Well, Deputy Speaker, I introduce the 'gonna' government!

Every single time, this Prime Minister stands up in front of a camera, straightens his tie and announces, with great fanfare, that they have a plan to develop a plan, that they have a work group to develop a plan—a road map, a spreadsheet! But if you really listen to these big announcements there's no substance. There's nothing to them. They are just announcements. In all seriousness, that is not without consequence. That has consequences for Australians, who expect more. Australians expect that when their government announces something that is going to benefit them, something that will get them through a crisis—a job, an income or an opportunity—their government will follow through on that announcement. From the local level right through to the national level, this government has a litany of announcements that have not been followed up.

At a very local level, I'll start with grandparents rearing grandchildren in my electorate. At the last election, they were promised that, if the coalition won, they would get $30,000 for advocacy. It's not a lot of money, not much at all, but to them it would mean everything. To them it would mean the world, because they have been going on all these years just through volunteers and with no money at all. But they never got that money. When the time came to deliver on the announcement, this government turned around and walked away, just like the Prime Minister does every time he stands up and makes an announcement in front of those cameras.

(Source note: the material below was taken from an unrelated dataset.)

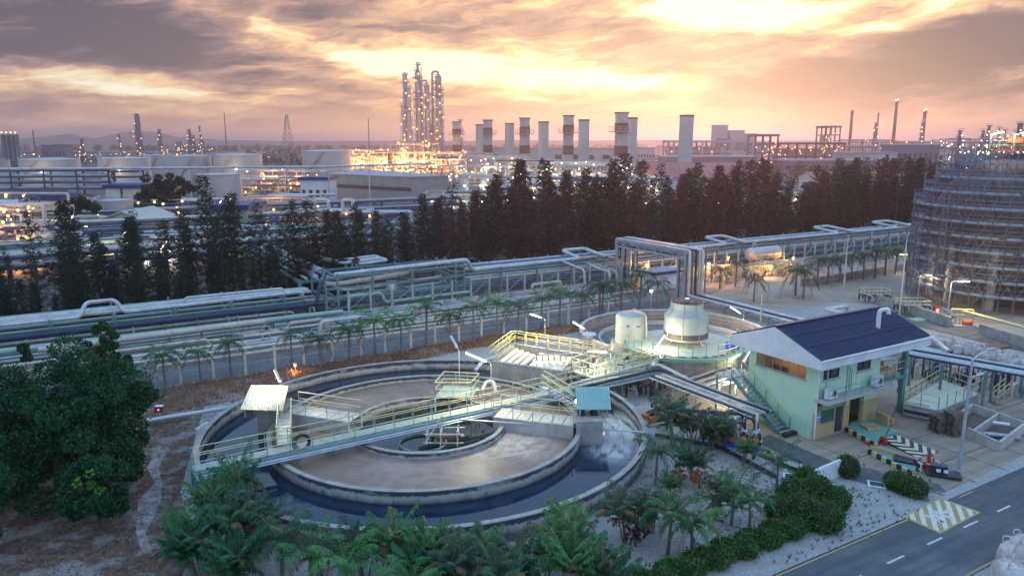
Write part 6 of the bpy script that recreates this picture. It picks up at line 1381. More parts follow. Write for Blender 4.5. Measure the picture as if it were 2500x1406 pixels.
# dry grass bank
r_ = random.Random(61); GRASS = leafmat('dry_grass_blades', (.22, .115, .07), (.36, .20, .12), .9, .5, .1)
DRYM = mat('dry_grass_soil', (.20, .115, .085), (.12, .075, .06), .95, 1.2, bump=.6, c3=(.26, .20, .18))
mb = MB(); nu, nv = 120, 8
for i in range(nu + 1):
    for j in range(nv + 1):
        u = -2 + 52 * i / nu; v0 = 59.6 if u < 12 else (60.5 + min(3.0, (u - 12) * .14)); v = v0 + (65.7 - v0) * j / nv
        h = .5 * math.sin(math.pi * j / nv) * (.6 + .4 * math.sin(u * .9) + .25 * math.sin(u * 2.3 + j)); mb.v.append(tuple(W(u, v, max(-.02, h) + .01)))
for i in range(nu):
    for j in range(nv): a = i * (nv + 1) + j; mb.f.append((a, a + nv + 1, a + nv + 2, a + 1)); mb.mi.append(0)
gpts = list(mb.v); o = mb.build('grass_bank', DRYM, None, True); o['kind'] = 'structure'
mb = MB()
for k in range(15000):
    p = Vector(gpts[r_.randrange(len(gpts))]) + Vector((r_.uniform(-.4, .4), r_.uniform(-.4, .4), -.03)); h = r_.uniform(.1, .34); a = r_.uniform(0, 6.28); e = Vector((math.cos(a), math.sin(a), 0)) * .05
    tip = p + Vector((r_.uniform(-.18, .18), r_.uniform(-.18, .18), h)); mb.add([p - e, p + e, tip], [(0, 1, 2)])
o = mb.build('dry_grass', GRASS); tag(o, 'dry brown grass on the bank between basin and fence', 'grass', kind='stuff')
mb = MB()                        # leaf litter and tufts on the gravel and the dirt
for k in range(7000):
    px, py = r_.choice(((r_.uniform(0, 470), r_.uniform(1000, 1406)), (r_.uniform(0, 470), r_.uniform(1000, 1406)), (r_.uniform(1500, 1900), r_.uniform(1080, 1300)), (r_.uniform(330, 600), r_.uniform(960, 1120)))); p = G(px, py, .03)
    a = r_.uniform(0, 6.28); s = r_.uniform(.04, .11); e = Vector((math.cos(a), math.sin(a), r_.uniform(-.2, .4))) * s; f_ = Vector((-math.sin(a), math.cos(a), r_.uniform(0, .5))) * s * .5; mb.add([p - e, p + f_, p + e, p - f_], [(0, 1, 2, 3)])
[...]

Also at the last election, we were promised by Minister Cash—again to much fanfare—that we would get a training hub in Wanneroo, in the heart of my electorate of Cowan. It was a very popular promise and a much needed promise, I must say, particularly for the young people who live in Wanneroo, who have poorer outcomes at school and who generally need to have options other than university. A training hub was going to deliver for them the kinds of opportunity that they needed to get ahead—to get a job, to get qualified and skilled. Guess what? I don't think I have to tell you the end of this story. This gonna government never delivered it. This gonna government never came good on its promise of building a training hub in Wanneroo. I have been forced to write to Minister Cash and ask, 'Where is the training hub we were promised?' Many parents had laid their hopes on that training centre being there when their children graduate from school.

We could go right through to the national level as well. JobKeeper: this government said it would support six million Australians. It's only really supported half of those. With the JobKeeper money that wasn't spent, you'd think they would do the right thing and plug all the holes, to provide for casuals, temporary visa holders and university staff who lost their jobs and were ineligible for JobKeeper, all of those people who have fallen through the net. But, no, they didn't do that.

Then there are the bushfires, which I know members after me will speak about. This gonna government has already wracked up a series of failed promises and empty announcements, and tonight we're going to get more gonna.